The quintessential Jewish model of a meaningful, one could even say sacred, relationship is Martin Buber’s model of the “I-Thou” relationship, when we accept another person for who s/he is. We see the person as a whole being.  Buber differentiates this from the “I-It” relationship in which we perceive another person as an object to be either manipulated or used for our own self-gratification.

There are a growing number of books that address these questions about relationships.  In recent months I have expanded my Kindle and paper libraries with variety of disciplinary approaches to these questions about relationships. So, in between other more causal summer reads, I might suggest you dip into some of these as well:

  • Community: The Structure of Belonging (Peter Block, Berrett-Koehler Publishers, 2008) – A look at what it takes to build a community in which people feel a sense of ownership and investment in its well-being.
  • The Courage to Teach (Parker Palmer, Jossey-Bass, 1998) – From the educator’s perspective, a challenge to look inward and realize what we bring to our relationships with our students and constituents.
  • MWF Seeking BFF: My Yearlong Search for a New Best Friend (Rachel Bertsche, Ballantine Books, 2011) – A humorous look at what it means to be a “best friend” and how we build friendships.
  • Never Eat Alone – And Other Secrets to Success, One Relationship at a Time (Keith Ferrazzi. Doubleday, 2005) – From the ultimate business schmoozer-networker-connector perspective, this book provides insight into how we can use relationships to create win-win situations for everyone.
  • Relationships Unfiltered (Andrew Root, Zondervan, 2009) – A Christian youth ministry book about how we create authentic relationships with our youth in a religious/spiritual context

Each of these authors addresses the same question: What are we trying to accomplish, if anything, in our relationships?  Whether it is our own relationships or those we are trying to help our youth and congregants build, we need to be sure we are clear on our answer to this question.
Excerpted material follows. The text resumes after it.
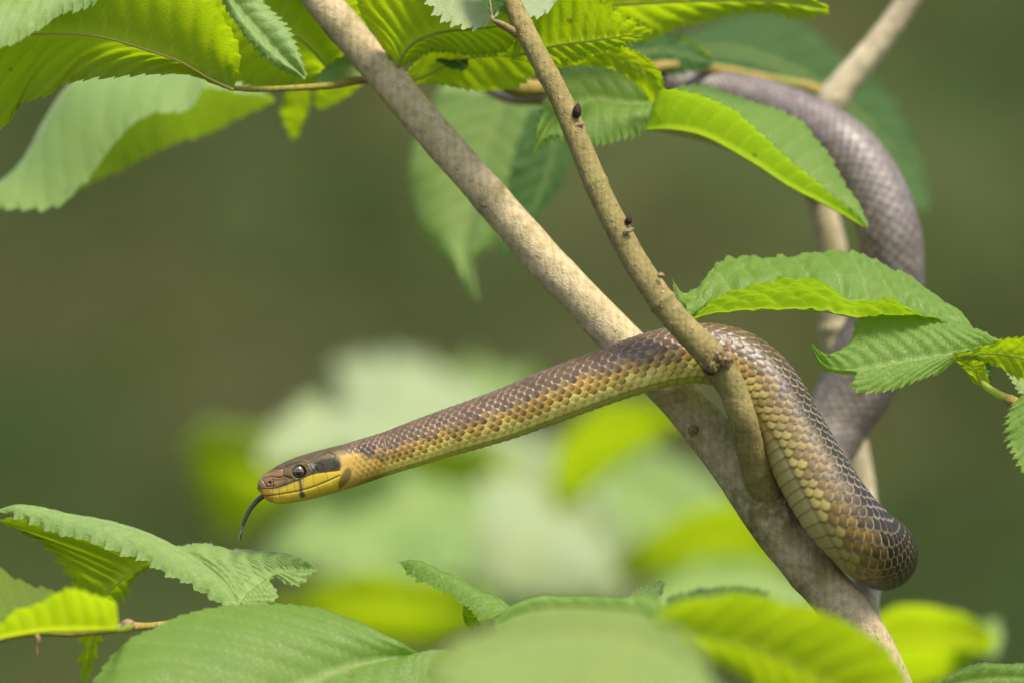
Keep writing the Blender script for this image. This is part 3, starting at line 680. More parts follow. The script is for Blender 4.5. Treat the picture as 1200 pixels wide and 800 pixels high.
lump('leaf_scar', 775, 354, -2.3, 8, 3, -28, SCAR, TREE, 10, .5); lump('leaf_scar', 950, 674, .1, 7, 5, 50, SCAR, TREE, 12, .25); lump('leaf_scar', 402, 30, 3.0, 6, 5, 30, BARK, TREE, 14, .6)
lump('leaf_scar', 692, 226, -1.45, 3, 4, 60, SCAR, TREE, 16, .3); lump('leaf_scar', 812, 504, .75, 6, 6, 0, BARK, TREE, 17, .5); lump('bark_wart', 774, 323, -2.3, 4, 3, 0, SCAR, TREE, 21, .3); lump('bark_knot', 812, 503, .55, 6, 6, 0, SCAR, TREE, 23, .3)
def crust():
    r = np.random.RandomState(5); s = spline(MAIN, 500)
    for i in range(60):
        k = int(r.choice([r.randint(130, 240), r.randint(215, 262)])); p = s[k]
        t = s[k + 3] - s[k - 3]; t = t[:2] / np.hypot(*t[:2]); nx, ny = -t[1], t[0]; o = r.uniform(-.97, .8)
        if not (440 < p[1] < 700): continue
        d = p[2] - math.sqrt(1 - o * o) * p[3] * PX * 100 * .98
        lump('bark_wart', p[0] + nx * o * p[3], p[1] + ny * o * p[3], d, r.uniform(1.0, 2.6), r.uniform(1, 2.0), r.uniform(0, 180), (BARK, SCAR, BARK)[i % 3], main, i, .35)
crust()
# lenticels and warts along the shoot
def warts():
    s = spline(SHOOT, 400); r = np.random.RandomState(3)
    for i in range(46):
        k = r.randint(20, 380); p = s[k]; o = r.uniform(-.95, .95); t = s[min(k + 3, 399)] - s[k - 3]; t = t[:2] / np.hypot(*t[:2]); nx, ny = -t[1], t[0]
        dd = p[2] - math.sqrt(max(0, 1 - o * o)) * p[3] * PX * 100
        c = P(p[0] + nx * o * p[3], p[1] + ny * o * p[3], dd)
        n, m = 5, 8; la = np.linspace(.15, np.pi - .15, n); lo = np.linspace(0, 2 * np.pi, m, endpoint=False); A, O = np.meshgrid(la, lo, indexing='ij')
        a = r.uniform(1, 2.1); ax = np.array([t[0], 0, -t[1]]); bx = np.array([nx, 0, -ny])
        V = c + ((np.sin(A) * np.cos(O))[..., None] * ax * a * 1.3 + (np.sin(A) * np.sin(O))[..., None] * bx * a * .8 + np.cos(A)[..., None] * np.array([0, 1, 0]) * a * .5) * PX
        grid_mesh('lenticel', V, SCAR, shoot, wrap=True, caps=True)
warts()
# the stem behind, with its arm to the left that carries the upper leaves
tube('back_stem', [(1180, -150, 14, 12.5), (1120, -75, 14, 13), (1075, -14, 14, 13.5), (1030, 50, 14, 15), (975, 118, 13.8, 17), (956, 180, 13.8, 15), (960, 230, 14, 15.5), (975, 290, 14.2, 16.5), (977, 375, 14.5, 17), (978, 385, 14.5, 20), (979, 395, 14.5, 17), (985, 450, 14.4, 16), (1003, 530, 13.8, 16),
     (1012, 600, 12.6, 18), (1014, 660, 9, 20), (1008, 715, 4.5, 22), (1015, 765, 1, 23)], BARK_PALE, TREE, rough=.06, seg=24, step=3, seed=7, knots=[(972, 116, 3, 14), (1015, 75, 1.2, 5)])
tube('branch_arm', [(976, 120, 13.9, 8), (955, 106, 13.8, 8), (930, 99, 13.6, 6.5), (890, 91, 13.2, 6), (850, 83, 12.7, 6), (790, 77, 11, 6.5), (720, 88, 9, 7), (665, 101, 7.6, 8.5), (610, 103, 6.5, 9), (560, 92, 5.2, 6.5), (480, 91, 4.6, 6), (430, 93, 4.2, 5.2), (390, 100, 3.6, 4.2), (350, 103, 3, 3.6), (300, 105, 2.6, 3.3), (268, 103, 2.4, 2.8)],
     BARK_GREEN, TREE, rough=.06, seg=16, step=2.5, seed=9, knots=[(610, 103, 2.5, 14), (455, 92, 1, 8), (575, 95, 2, 6)])
tube('twig', [(962, 236, 14, 6.5), (940, 220, 12.4, 6), (905, 199, 10.6, 5.5), (870, 177, 9.6, 5.5), (830, 161, 9, 5.5), (785, 151, 9, 5), (735, 142, 9.2, 4.5), (690, 128, 9, 4), (655, 108, 8, 4)], BARK_GREEN, TREE, rough=.06, seg=14, step=3, seed=12)
# ------------------------------------------------------------------ leaves of the elm
Y_, G_, D_, PL_ = LEAF_YEL, LEAF, LEAF_DARK, LEAF_PALE
# big yellow-green leaf hanging at the top left, seen from below
leaf(TREE, [(273, 105), (245, 92), (210, 72), (165, 56), (112, 42), (40, 40), (-60, 52)],
     [(274, 103), (281, 80), (279, 52), (262, 20), (240, -15), (190, -55), (110, -70), (20, -50), (-60, 40)],
     [(272, 106), (262, 103), (215, 86), (150, 89), (80, 98), (58, 112), (25, 122), (5, 150), (-40, 160), (-62, 70)],
     plane=(1.5, 1.6, .6), mat=Y_, label='large yellow-green leaf lit from above at top left', bulge=(.35, .3), nv=13, teeth=24, tooth=7, rib=2.0, ribmat=RIB_BROWN, pleat=4.5)
leaf(TREE, [(150, -40), (100, -30), (50, -22), (0, -10), (-50, 10)],
     [(150, -42), (112, -75), (50, -85), (-10, -50), (-50, 8)],
     [(150, -38), (118, -4), (95, 12), (70, 19), (52, 32), (22, 48), (0, 57), (-30, 66), (-52, 14)],
     plane=(-1.0, -2.2, 0), mat=PL_, label='pale grey-green leaf edge in the top left corner', bulge=(.3, .3), nv=11, teeth=22, tooth=5)
leaf(TREE, [(312, 110), (270, 98), (230, 87), (150, 84), (90, 92), (58, 130), (28, 185), (0, 215), (-40, 236)],
     [(313, 112, -1), (270, 108, -1.4), (240, 106, -1.6), (222, 130, -2), (165, 140, -2), (130, 175, -2), (102, 213, -2), (65, 242, -2), (0, 243, -1.5), (-40, 240, -.5)],
     [(316, 112, 0), (322, 119, 1), (270, 141, 2), (215, 162, 3), (155, 190, 3), (110, 212, 3), (80, 228, 3), (30, 232, 2), (-40, 236, 0)],
     plane=(11, 0, 0), mat=PL_, label='arched leaf with pale top and glowing yellow underside, below the top left leaf', bulge=(.3, .2), nv=12, teeth=20, tooth=4, rib=0)
leaf(TREE, [(250, -30), (288, 20), (325, 60), (358, 92)], [(248, -28), (262, 5), (285, 42), (318, 76), (357, 94)], [(262, -35), (312, 5), (338, 32), (350, 60), (360, 88)],
     plane=(2.2, -1.0, 0), mat=PL_, label='narrow pale leaf drooping between yellow leaves left of the grey stem', bulge=(.2, .2), nv=10, teeth=18, tooth=3, rib=1)
leaf(TREE, [(392, 101), (380, 75), (350, 45), (290, 10), (220, -30)], [(394, 100), (432, 55), (420, 0), (350, -40), (280, -60), (222, -35)], [(390, 103), (345, 104), (300, 103), (270, 90), (230, 40), (215, -25)],
     plane=(5, 1.6, 0), mat=Y_, label='yellow leaf behind the narrow pale leaf, left of the grey stem', bulge=(.3, .3), nv=11, rib=1.5, pleat=2)
leaf(TREE, [(440, 96), (418, 84), (396, 82), (376, 90), (360, 104)], [(442, 94), (425, 68), (400, 66), (380, 80), (362, 103)], [(440, 98), (424, 94), (404, 95), (384, 100), (364, 107)],
     plane=(4.2, -1.5, 0), mat=PL_, label='small pale leaf resting on the twig beside the grey stem', nv=7, teeth=10, tooth=2, rib=1)
leaf(TREE, [(352, 100), (348, 130), (343, 164)], [(340, 102), (329, 130), (340, 162)], [(366, 102), (361, 130), (347, 163)], plane=(12, 2, 0), mat=Y_, label='blurred yellow leaf tip hanging under the upper left twig', nv=7, teeth=10, tooth=3, nu=80, rib=0)
leaf(TREE, [(400, 96), (390, 110), (372, 126)], [(378, 98), (368, 112), (370, 126)], [(425, 98), (408, 114), (376, 128)], plane=(12, 2, 0), mat=Y_, nv=6, teeth=8, tooth=3, nu=60, rib=0)
leaf(TREE, [(464, 82), (474, 62), (488, 48), (520, 37), (565, 33), (620, 24)], [(463, 82), (440, 45), (420, 10), (425, -40), (500, -80), (590, -40), (620, 20)], [(466, 82), (486, 70), (510, 60), (545, 66), (590, 62), (622, 28)],
     plane=(3.0, 1.8, 0), mat=Y_, label='yellow-green leaf with curved midrib right of the grey stem top', bulge=(.3, .2), nv=14, rib=2.4, pleat=4)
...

Often times, as seen in “I-It” relationships, we are trying to influence someone to act, believe, or behave, as we would like them to.  Come to this youth group event.  Go to religious school. Do this mitzvah. Why? Because everyone else is going. Because I said so. Because it’s our tradition. Rather than a goal of influence, Andrew Root shifts the paradigm back to Buber, suggesting that our relationships should be based on the goal of simply being present.  In a true “I-Thou” relationship, we are present with each other, to see each other for who we are, accept each other for who we are, support and accompany each other on our journeys.  Root writes, “the fullness of a person (her dreams, joys, pains, fears)” should be more important to us than “her ability to know, admit, believe, and commit.”

In an almost opposite approach, Keith Ferrazzi, a marketing and sales consultant, teaches that “relationships are like muscles – the more you work them, the stronger they become.”  Much of his self-help approach to success through networking focuses how relationships can open doors, create opportunities, and lead to greater influence on others. He takes the position that people are loyal to their peers, their networks and those with whom they have relationships.  It makes me wonder, though, how could we do a better job of building relationships in our communities so that we build stronger more lasting allegiances and connections to Reform Judaism and Jewish community?

Parker Palmer, from his Quaker background, reminds us that relationships have a sacred quality to them. That which makes the Jewish relationship sacred is the presence of God, Torah and Judaism.  When we build Jewish relationships of meaning, Judaism and all that is part of it, is in the middle.  Palmer reminds us of verses from Robert Frost: “We dance round a ring and suppose,/ But the Secret sits in the middle and knows.” In response to this couplet, Palmer invites us to consider that when we bring that Secret – in our case Judaism – into the center of our relationships, we can have conversations with Judaism and with each other that helps us each find meaning and answers that bring us wholeness.

My family and I will be back at URJ Camp Newman in just days.  While there with friends and colleagues, while interacting with young Jews eager to learn, grow and connect, I will carry the challenge of strengthening our relationship with each other.  While sometimes we might be circled around a campfire, a guitar and a siddur, or a bottle of Napa Valley p’ri hagafen, each moment will be made sacred with God’s presence.